Fora de sua área de competição, Yunk Vino, em “Liga Noiz”, tenta se adequar à falta de inovação fazendo o que sabe de melhor: entregar o mesmo verso genérico em simplesmente todas as músicas. Li-o Beats até tenta com um instrumental interessante que aposta numa variação de pitch no sample como diferencial, mas não consegue salvar a track de ser a mais passável do projeto. O que não ocorre em “Andar”, a faixa que mais destoa de toda a tracklist, tematicamente por ser a única lovesong, performaticamente por ambos, Fleezus e a convidada Clara Lima, atenderem à proposta melódica em uma bela sinergia de vozes e sonoramente por ser um passeio certeiro da produção de CESRV pelo dancehall.

No mais, há uma produção concisa que não falha mas pouco se arrisca, entregando o comum ao Grime, enquanto passa pelas especificidades e qualidades de cada produtor. Essa faceta mais contida do projeto, no entanto, não quer dizer que não exista certa gordura a ser cortada do álbum, não apenas de modo mais geral como as inúmeras repetições temáticas já mencionadas, ou a excessiva literalidade da fala de Fleezus, que parece não ter interesses em buscar mais recursos que enriqueçam sua composição (a exemplo de “Você me assiste” de proposta e sonoridade interessante, mas escrita pouco produtiva), não apenas isso. Mas também, “Flow SBK” que parece ter sido requentada, em todos os sentidos, de “BRIME!” apenas para dar volume, uma track curta que tenta apostar numa repetição de sonoridade a qual infelizmente o MC não dispõe de caneta para tal.
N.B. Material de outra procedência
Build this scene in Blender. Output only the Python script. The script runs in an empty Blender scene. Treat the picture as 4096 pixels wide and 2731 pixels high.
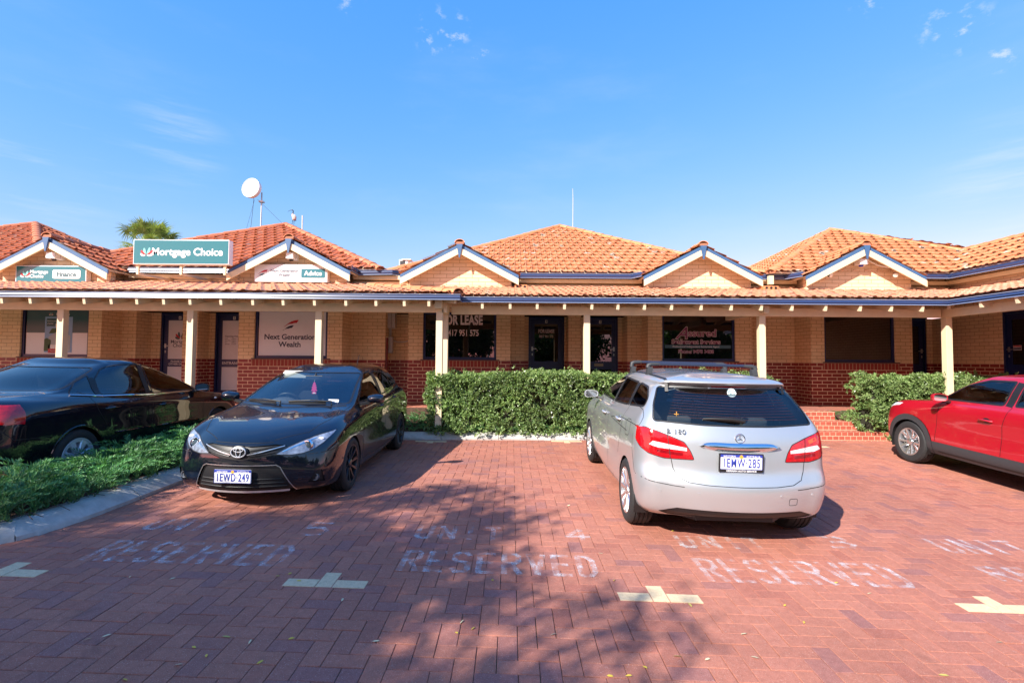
import bpy, bmesh, math, random
import numpy as np
from mathutils import Vector, Matrix, Quaternion
from mathutils.bvhtree import BVHTree
rad = math.radians
PI = math.pi
scene = bpy.context.scene
COL = scene.collection

# ------------------------------------------------------------------ camera
CAM_LOC = Vector((0, 0, 1.70))
F_PX = 2000.0                      # focal length in photo pixels (photo 4096 wide)
CAM_M = Matrix.Rotation(rad(90 + 2.26), 4, 'X') @ Matrix.Rotation(rad(0.39), 4, 'Z')
cd = bpy.data.cameras.new('camera')
cd.sensor_width = 36.0
cd.lens = F_PX / 4096 * 36.0
cd.clip_start = 0.05
cd.clip_end = 3000
cam = bpy.data.objects.new('camera', cd)
cam.matrix_world = Matrix.Translation(CAM_LOC) @ CAM_M
COL.objects.link(cam)
scene.camera = cam

def at(px, py, Y):
    """world point seen at photo pixel (px, py), at distance Y along the street axis"""
    d = CAM_M.to_3x3() @ Vector(((px - 2048) / F_PX, -(py - 1365.5) / F_PX, -1))
    return CAM_LOC + d * (Y / d.y)
def ax(px, Y): return at(px, 1444, Y).x
def az(py, Y, px=2048): return at(px, py, Y).z

# ------------------------------------------------------------------ light
SUN_DIR = Vector((0.90, 1.05, -1.0)).normalized()
SUN_EL = math.asin(-SUN_DIR.z)
SUN_AZ = math.atan2(-SUN_DIR.x, -SUN_DIR.y)
world = bpy.data.worlds.new('World')
scene.world = world
world.use_nodes = True
wn, wl = world.node_tree.nodes, world.node_tree.links
wn.clear()
w_out = wn.new('ShaderNodeOutputWorld')
w_bg = wn.new('ShaderNodeBackground')
sky = wn.new('ShaderNodeTexSky')
sky.sky_type = 'NISHITA'
sky.sun_disc = False
sky.sun_elevation = SUN_EL
sky.sun_rotation = SUN_AZ
sky.altitude = 0
sky.air_density = 1.0
sky.dust_density = 0.45
sky.ozone_density = 2.0
w_bg.inputs['Strength'].default_value = 0.122
# thin wisps and small puffs of real cloud, laid out over the sky dome by direction
tc = wn.new('ShaderNodeTexCoord')
def wmap(scale, loc=(0, 0, 0), rot=(0, 0, 0)):
    m = wn.new('ShaderNodeMapping')
    m.inputs['Scale'].default_value = scale
    m.inputs['Location'].default_value = loc
    m.inputs['Rotation'].default_value = rot
    wl.new(tc.outputs['Generated'], m.inputs['Vector'])
    return m
def wnoise(m, scale, detail, rough):
    n = wn.new('ShaderNodeTexNoise')
    n.inputs['Scale'].default_value = scale
    n.inputs['Detail'].default_value = detail
    n.inputs['Roughness'].default_value = rough
    wl.new(m.outputs[0], n.inputs['Vector'])
    return n
def wramp(src, a, b, hi):
    r = wn.new('ShaderNodeMapRange')
    r.interpolation_type = 'SMOOTHSTEP'
    r.inputs['From Min'].default_value = a
    r.inputs['From Max'].default_value = b
    r.inputs['To Max'].default_value = hi
    wl.new(src, r.inputs['Value'])
    return r
def wmath(op, a, b):
    n = wn.new('ShaderNodeMath'); n.operation = op
    for i, v in enumerate((a, b)):
        if isinstance(v, (int, float)): n.inputs[i].default_value = v
        else: wl.new(v, n.inputs[i])
    return n.outputs[0]
cirrus = wramp(wnoise(wmap((1.1, 1.0, 4.2), (0.3, 0.1, 0.0), (0, rad(14), 0)), 2.3, 8, 0.58).outputs[0], 0.50, 0.9, 0.13)
puff = wramp(wnoise(wmap((1, 1, 1.6)), 46, 6, 0.62).outputs[0], 0.50, 0.74, 0.55)
where = None
for (px, py, r) in ((1745, 110, .040), (1815, 125, .038), (1720, 165, .030), (1920, 235, .026), (1400, 12, .030), (3790, 95, .042), (3880, 120, .040), (3990, 222, .030), (3470, 0, .028)):
    d = (CAM_M.to_3x3() @ Vector(((px - 2048) / F_PX, -(py - 1365.5) / F_PX, -1))).normalized()
    dn = wn.new('ShaderNodeVectorMath'); dn.operation = 'DISTANCE'
    wl.new(tc.outputs['Generated'], dn.inputs[0]); dn.inputs[1].default_value = d
    mk = wramp(dn.outputs['Value'], r, r * .25, 1.0).outputs[0]
    where = mk if where is None else wmath('MAXIMUM', where, mk)
streak = wramp(wnoise(wmap((1.0, 1.0, 9.0)), 5, 6, 0.6).outputs[0], 0.42, 0.8, 0.38)
low = None
for (px, py, r) in ((4060, 690, .11), (4000, 850, .13), (120, 660, .16), (700, 560, .10)):
    d = (CAM_M.to_3x3() @ Vector(((px - 2048) / F_PX, -(py - 1365.5) / F_PX, -1))).normalized()
    dn = wn.new('ShaderNodeVectorMath'); dn.operation = 'DISTANCE'
    wl.new(tc.outputs['Generated'], dn.inputs[0]); dn.inputs[1].default_value = d
    mk = wramp(dn.outputs['Value'], r, r * .1, .8).outputs[0]
    low = mk if low is None else wmath('MAXIMUM', low, mk)
cl = wmath('MAXIMUM', cirrus.outputs[0], wmath('MAXIMUM', wmath('MULTIPLY', puff.outputs[0], where), wmath('MULTIPLY', streak.outputs[0], low)))
mixc = wn.new('ShaderNodeMix'); mixc.data_type = 'RGBA'
wl.new(cl, mixc.inputs['Factor'])
# clear sky colour, balanced per channel like the photograph's film curve
sep_c = wn.new('ShaderNodeSeparateColor'); com_c = wn.new('ShaderNodeCombineColor')
wl.new(sky.outputs[0], sep_c.inputs[0])
for i, (k_, p_) in enumerate(((0.42, 1.40), (0.98, 0.62), (3.0, 0.08))):
    wl.new(wmath('MULTIPLY', wmath('POWER', sep_c.outputs[i], p_), k_), com_c.inputs[i])
wl.new(com_c.outputs[0], mixc.inputs['A'])
mixc.inputs['B'].default_value = (3.0, 3.1, 3.3, 1)
wl.new(mixc.outputs['Result'], w_bg.inputs['Color'])
wl.new(w_bg.outputs[0], w_out.inputs['Surface'])

sd = bpy.data.lights.new('sun', 'SUN')
sd.energy = 3.75
sd.angle = rad(0.5)
sd.color = (1.0, 0.945, 0.86)
sun = bpy.data.objects.new('sun', sd)
sun.rotation_euler = SUN_DIR.to_track_quat('-Z', 'Y').to_euler()
sun.location = (-20, -14, 30)
COL.objects.link(sun)
vs = scene.view_settings
vs.view_transform = 'Standard'
vs.look = 'None'
vs.exposure = 1.42
vs.gamma = 1.0

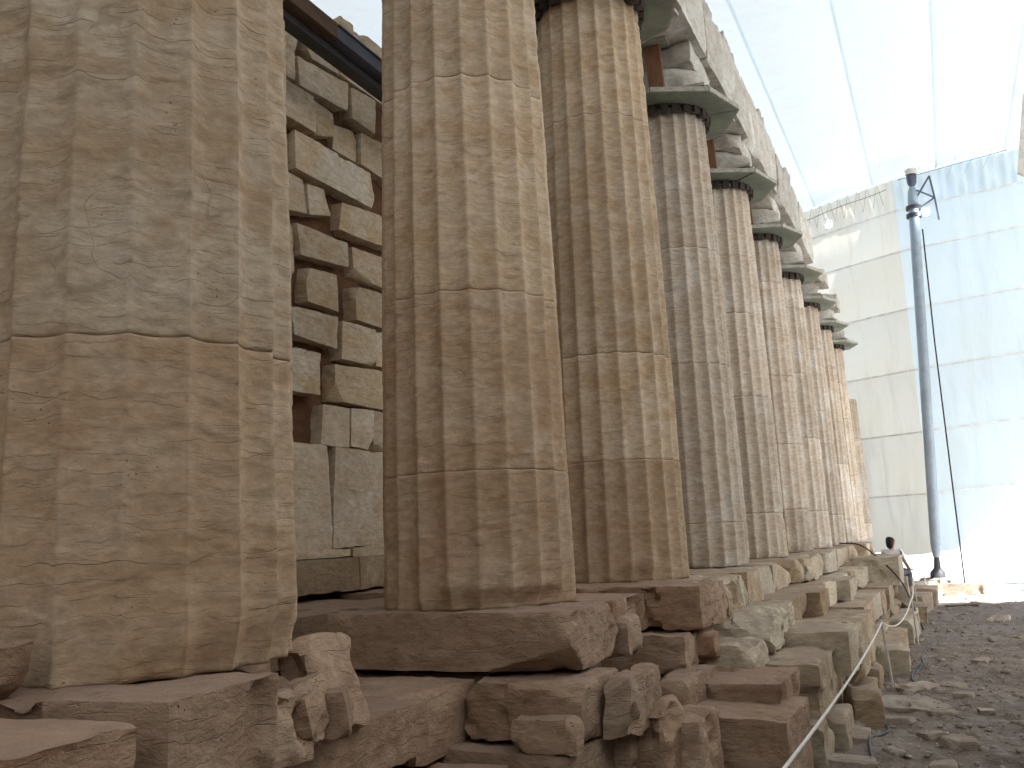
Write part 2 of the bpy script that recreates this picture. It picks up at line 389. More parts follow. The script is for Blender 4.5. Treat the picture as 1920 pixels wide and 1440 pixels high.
# ------------------------------------------------------------------ the tent
ROOF_Z = 10.45
def sheet(name, f, nu, nv, m, parent=None, thick=0):
    U, V = np.meshgrid(np.linspace(0, 1, nu+1), np.linspace(0, 1, nv+1), indexing='ij')
    P = np.array([f(a, b) for a, b in zip(U.ravel(), V.ravel())])
    I, J = np.meshgrid(np.arange(nu), np.arange(nv), indexing='ij'); I = (I*(nv+1)+J).ravel()
    return link(name, npmesh(name, P, np.stack([I, I+nv+1, I+nv+2, I+1], 1)), m, parent, smooth=True)
def endwall_y(x): return 29.4 if x > 2.15 else 29.4+.55*(2.15-x)
def roof_z(x, y):
    z = 10.55+.07*max(x-2.2, 0)+.22*max(-x-1, 0)
    return z
tent_roof = thing('tent_membrane', 'white translucent membrane ceiling stretched over the whole colonnade', 'tent roof', (0, 0, 0))
bands = [-16.3, -12.5, -9, -5.5, -2, -.2, 1.6, 3.4, 5.2, 7.6]
for k in range(len(bands)-1):
    x0, x1 = bands[k], bands[k+1]
    def f(a, b):
        x = x0+(x1-x0)*a; y = -14.2+(endwall_y(x)+14.32)*b
        return (x, y, roof_z(x, y)+.07*math.sin(math.pi*a))
    sheet('fabric_panel', f, 8, 30, M_ROOF, tent_roof)
for x in bands[1:-1]:
    mb = MB(); z = roof_z(x, 0)+.012
    mb.add([(x-.045, -14, z), (x+.045, -14, z), (x+.045, endwall_y(x), z), (x-.045, endwall_y(x), z)], [(0, 1, 2, 3)]); mb.build('seam', M_ROOFS, tent_roof)

tent_end = thing('tent_end_wall', 'white membrane wall closing the far end, panels joined by level seams', 'tent wall', (2.15, 29.4, 0))
seams_z = [-.45, 1.2, 2.95, 4.75, 6.55, 8.3, 9.55]
segsx = [(2.15, 7.2, M_TENTB), (-1.5, 2.15, M_TENTW), (-6, -1.5, M_TENTW), (-16, -6, M_TENTW)]
for (x0, x1, mm) in segsx:
    for k in range(len(seams_z)-1):
        z0, z1 = seams_z[k], seams_z[k+1]
        def f(a, b):
            x = x0+(x1-x0)*a; z = z0+(z1-z0)*b
            zz = (.06 if x > 2.15 else .0)*(x-2.15)
            lowdip = -.0
            if k == 0 and b == 0: z += .05*math.sin(x*3.1)-(.45 if x < 1.2 else 0)*0
            return (x-2.15, endwall_y(x)-29.4+.10*math.sin(math.pi*b), z+zz)
        sheet('fabric_panel', f, 10, 8, mm, tent_end)
    for z in seams_z[1:]:
        zz = .06*(x1-2.15) if x0 >= 2.15 else 0
        mb = MB(); mb.bar((x0-2.15, endwall_y(x0)-29.4-.03, z), (x1-2.15, endwall_y(x1)-29.4-.03, z+zz), .012, .04); mb.build('seam', M_SEAM, tent_end)
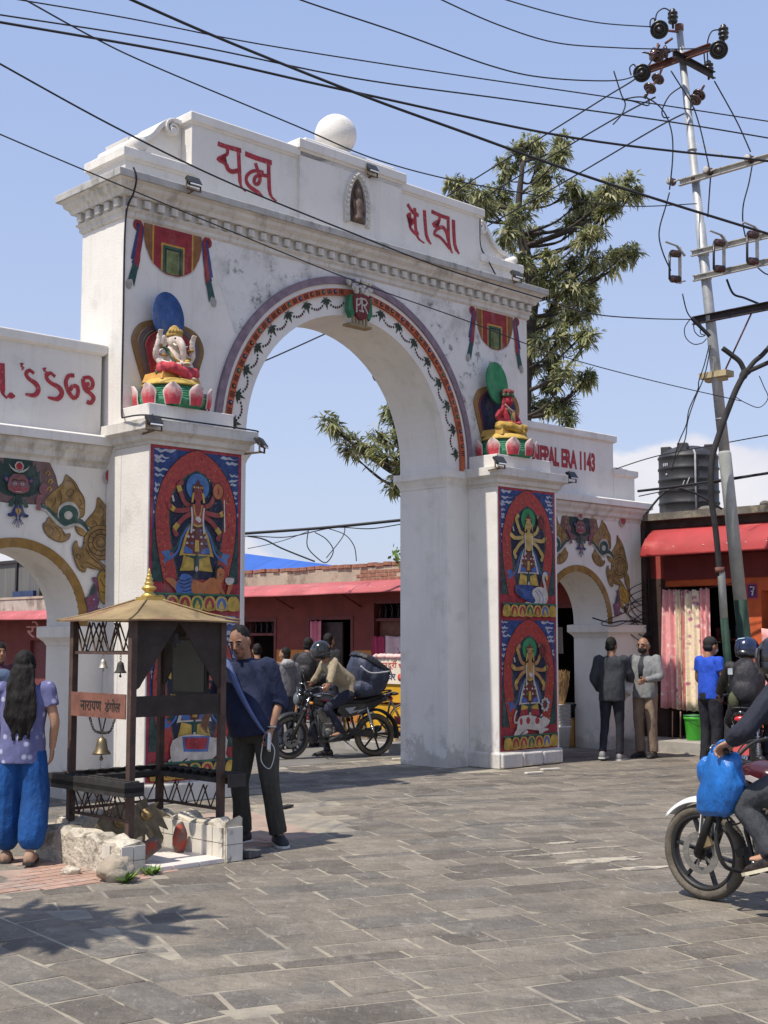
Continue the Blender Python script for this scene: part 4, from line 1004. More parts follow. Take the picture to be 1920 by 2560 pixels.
b = MB(); b.lathe([(.075, .85), (.085, .865), (.09, .90), (.085, .945), (.05, .965), (.004, .97)], 14, (.02, -.02, 0))
for q in range(9): b.ball((.02 + .085 * math.cos(R(190 + q * 21)), -.02 + .085 * math.sin(R(190 + q * 21)), .875 + .05 * (q % 2)), (.02, .018, .024), 7, 5, 1 + q % 2)
b.build('crown', [paint('#6d4030'), paint('#2f7a54'), paint('#a0303c')], rd)
b = MB(); b.tube(spl([(-.05, -.085, .68), (.0, -.115, .58), (.0, -.12, .48)], 4), .02, 6, 0, flat=.6); b.tube(spl([(.09, -.08, .68), (.05, -.115, .58), (.06, -.12, .48)], 4), .024, 6, 1, flat=.6); b.tube(spl([(-.16, -.02, .5), (-.2, -.06, .44), (-.22, -.08, .39)], 4), [.03] * 4 + [.05] * 5, 7, 0, flat=.4); b.tube(spl([(-.02, -.18, .62), (-.18, -.15, .72)], 4), .008, 6, 2)
b.build('scarf', [paint('#2f7a54'), paint('#8a6a3a'), paint('#d8d0c4')], rd)
for s_ in (-1, 1): MB().ball((.02 + s_ * .03, -.104, .81), (.013, .007, .006), 7, 5).build('eye', paint('#1c1a20'), rd)

# ================================================================ floodlights on the ledges
lampb = mat('black_lamp_housing', (.03, .03, .032), .5, .2, 8); lampg = mat('pale_lamp_glass', (.6, .62, .64), .25, .1, 8, 0, spec=.6)
def floodlight(p, aim, label, arm=None):
    t = thing('floodlight', label, 'floodlight', p, aim, 'floodlights along the ledges of the gateway')
    m = MB(); m.box((0, 0, .07), (.17, .05, .11), rot=Euler((R(-35), 0, 0)))
    for k in range(4): m.box((-.06 + .04 * k, .045, .085), (.008, .03, .09), rot=Euler((R(-35), 0, 0)))
    m.build('lamp_housing', lampb, t, .004)
    MB().box((0, -.027, .052), (.145, .012, .088), rot=Euler((R(-35), 0, 0))).build('lamp_glass', lampg, t)
    m = MB(); m.bar((-.095, 0, .07), (-.095, 0, -.03), .008, .02).bar((.095, 0, .07), (.095, 0, -.03), .008, .02).bar((-.1, 0, -.03), (.1, 0, -.03), .02, .008)
    m.tube([(0, 0, .02), (-.03, .05, .10), (.04, .08, .15)], .006, 5); m.bar((0, 0, -.03), (0, .2, -.045), .02, .02)
    m.build('lamp_bracket', mat('rusty_bracket', (.12, .08, .05), .8, .4, 12), t)
def fl(px, py, v, aim, label):
    u, z = fac(px, py, v); floodlight(G(u, v, z - .05), GA + R(aim), label)
fl(484, 458, .20, 0, 'floodlight on the main cornice near its left corner, below the first painted word')
fl(930, 425, .50, 0, 'black floodlight on the ledge of the high parapet to the right of the ball')
fl(1292, 690, .22, 0, 'floodlight at the right end of the main cornice')
fl(385, 1056, -.18, 0, 'floodlight on the ledge under the elephant headed statue')
fl(655, 1112, -.25, 35, 'dark floodlight leaning out past the right corner of the left pier ledge')
fl(1250, 1155, -.18, 0, 'floodlight at the left corner of the ledge under the red statue')
fl(1430, 1192, .55, 0, 'pale floodlight just below the date painted in Latin letters')

# ================================================================ SHOP ROW BEHIND THE GATE (runs back from the gate on the right)
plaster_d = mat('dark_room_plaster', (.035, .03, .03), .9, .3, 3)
redwall = mat('dull_red_wall', (.17, .035, .028), .85, .2, 2.5, .3, 40, dirt=(((.12, .04, .035), .5, .7, 2, (1, 1, .5), .6),))
orange = mat('orange_dado', (.46, .17, .04), .85, .15, 3, .3, 40, dirt=(((.25, .10, .05), .55, .75, 3, (1, 1, .4), .5),))
tworm = mat('ochre_parapet_plaster', (.40, .34, .26), .95, .2, 1.6, .6, 24, dirt=(((.16, .12, .09), .5, .66, 1.6, (1, 1, .8), .7), ((.30, .15, .09), .60, .70, 3, (1, 1, 1), .6)))
awn = mat('faded_red_sheet', (.40, .10, .105), .7, .22, 1.5, .15, 20, dirt=(((.60, .27, .27), .5, .75, 2.0, (1, .3, 1), .6), ((.75, .6, .58), .66, .70, 14, (1, 1, 1), .7)))
woodd = mat('dark_red_joinery', (.14, .03, .028), .7, .25, 8, .2, 50)
brickm = mat('old_red_brick', (.28, .13, .085), .95, .3, 9, .6, 50, dirt=(((.33, .28, .22), .52, .7, 6, (1, 1, 1), .6),))
rowA = thing('shop_building', 'low red shop building with orange dado and pink awning, seen through the main arch', 'building', G(9.2, 0, 0), GA)
def wallrow(root, v0, v1, ztop, ops, mlow, mup, zs, T=.25, depth=2.2):
    ops = sorted(ops); v = v0; m = MB(); lo = MB(); rm = MB()
    def seg(a, b, z0, z1):
        if b - a < .005 or z1 - z0 < .005: return
        if z0 < zs: lo.b2((0, a, z0), (T, b, min(zs, z1)))
        if z1 > zs: m.b2((0, a, max(zs, z0)), (T, b, z1))
    for (a, b, z0, z1) in ops:
        seg(v, a, 0, ztop); seg(a, b, 0, z0); seg(a, b, z1, ztop); v = b
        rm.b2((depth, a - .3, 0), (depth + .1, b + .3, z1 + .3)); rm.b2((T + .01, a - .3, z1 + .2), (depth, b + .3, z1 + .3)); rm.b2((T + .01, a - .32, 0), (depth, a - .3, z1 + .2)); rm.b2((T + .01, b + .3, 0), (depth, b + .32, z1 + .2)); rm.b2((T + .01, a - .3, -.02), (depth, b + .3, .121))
    seg(v, v1, 0, ztop)
    m.build('wall', mup, root); lo.build('dado', mlow, root)
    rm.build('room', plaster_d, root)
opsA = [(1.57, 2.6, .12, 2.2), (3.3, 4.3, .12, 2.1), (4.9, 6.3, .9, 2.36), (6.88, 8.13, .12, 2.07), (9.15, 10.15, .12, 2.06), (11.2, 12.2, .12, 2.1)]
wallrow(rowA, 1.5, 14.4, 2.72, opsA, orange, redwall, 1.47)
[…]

Fleezus tenta reproduzir em carreira solo o sucesso adquirido em grupo no início deste ano, quis apresentar uma evolução natural de “Ruas”, mas ao final, todo o potencial técnico e temático visto em “Bonezin di Lado”, antes dos londrinos terem passado a tocha do Grime tupiniquim, parece não ter sido bem canalizado aqui, em favorecimento da recorrência desse pioneirismo e lugares comuns do gênero.  Apesar disso, o álbum é o projeto mais ambicioso do MC, possui acertos contundentes, boas participações e uma produção de qualidade. O desafio, nos próximos trabalhos, é demonstrar que possui mais a oferecer e que “Eskibaile” não representa o seu teto artístico.